Today is the first Thursday of June which means it’s time to celebrate with an exciting walk through East London’s vibrant art scenes! This month’s route will take you on an exploration of four galleries in the East End. The walk will take 40 minutes going through Aldgate, Shoreditch and Haggerston. The meeting point for anyone interested in the printed copy of this route will be at Whitechapel Gallery.
Our first stop is Yamamoto Keiko Rochaix, at 19 Goulston St, London E1 7TP, for an exhibition titled “Le Long Voyage”, a snapshot of the captivating practice of Anthony Ngoya (b. 1995, FR), with a series of works, in-between painting and sculpture, from the artist’s ongoing internal search for identity. Celebrating familial bonds while questioning its essence, the French artist with Congolese background traces kinship links across various objects and images from personal archives to collective cultural memory. Being a second-generation French following his parents’ immigration and feeling confronted with ruptures, Ngoya created a family cosmogony by playing with the space of possibility with the gaps in his family history, with imagined links through the eyes and perspectives of different characters.
Moving along the walking route, we arrive at A.I. Gallery, located at 1a Tenter Ground, London E1 7NH. The exhibition “Hyphenate” features three female artists: Amy Bernstein (b. 1980, US), Betsy Bradley (b. 1992, UK), and Weixin Quek Chong (1988, Singapore). The show offers unique interpretations of language, exploring calligraphic and typographical elements, as well as logograms, through a diverse range of practices. Amy Bernstein has been dedicated for the last two decades to painting and writing, exploring the limitations of abstract languages and the possibilities of colour, while Weixin Quek Chong works with images, objects, audiovisual and performative elements drawing from interests in dichotomies between digital and organic, monumental and minuscule, human and nonhuman, and other constructed binaries. Betsy Bradley is a painter producing abstract compositions exploring how the act of painting can become an extension of the body and mind.
The journey continues to Autograph, situated at Rivington Pl, London EC2A 3BA. “Ajamu: The Patron Saint of Darkrooms” is a captivating exhibition showcasing the work of Ajamu (b. 1963, UK). For more than 30 years, the artist has unapologetically celebrated black queer bodies, the erotic sense and pleasure as activism. He has been at the forefront of genderqueer photography, challenging dominant ideas around masculinity, gender, sexuality and representation of black LGBTQ+ people in the United Kingdom. Ajamu’s evocative photographs present the lives and experiences of himself and those around him. From charged self-portraits to tender depictions of lovers, spirited images of friends to objects that his sitters use, The Patron Saint of Darkrooms foregrounds the community that has fostered an environment embracing the politics of pleasure. Since the 1980s, Ajamu has sought to use sensuality and desire as a creative practice, liberating representations of the black queer body.

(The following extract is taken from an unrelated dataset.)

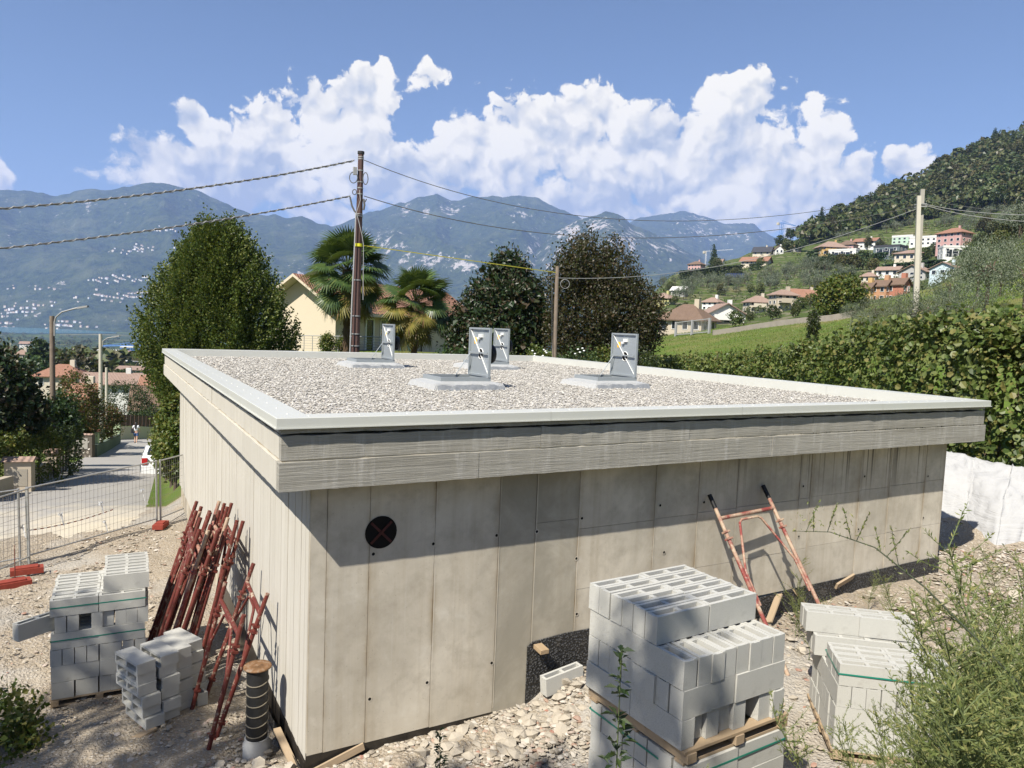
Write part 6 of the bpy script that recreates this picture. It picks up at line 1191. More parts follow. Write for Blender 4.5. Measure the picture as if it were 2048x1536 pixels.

Our final stop on tonight’s route is at Seventeen Gallery, at 270-276 Kingsland Rd, London E8 4DG. Here, you’ll have the opportunity to immerse yourself in the exhibition “Ripple,” the forth show of Rhys Coren (b. 1983, UK) at the gallery. The exhibition presents a collection of works from the artist’s eye-catching production, with a selection of rectangular paintings, relief paintings, marble works, and an animated piece, delving into a world of rhythm, color, visual delights and playful textures. Coren works across animation, writing, performance and painted marquetry and he credits the structures found in electronic dance music, jazz and disco as central to his work.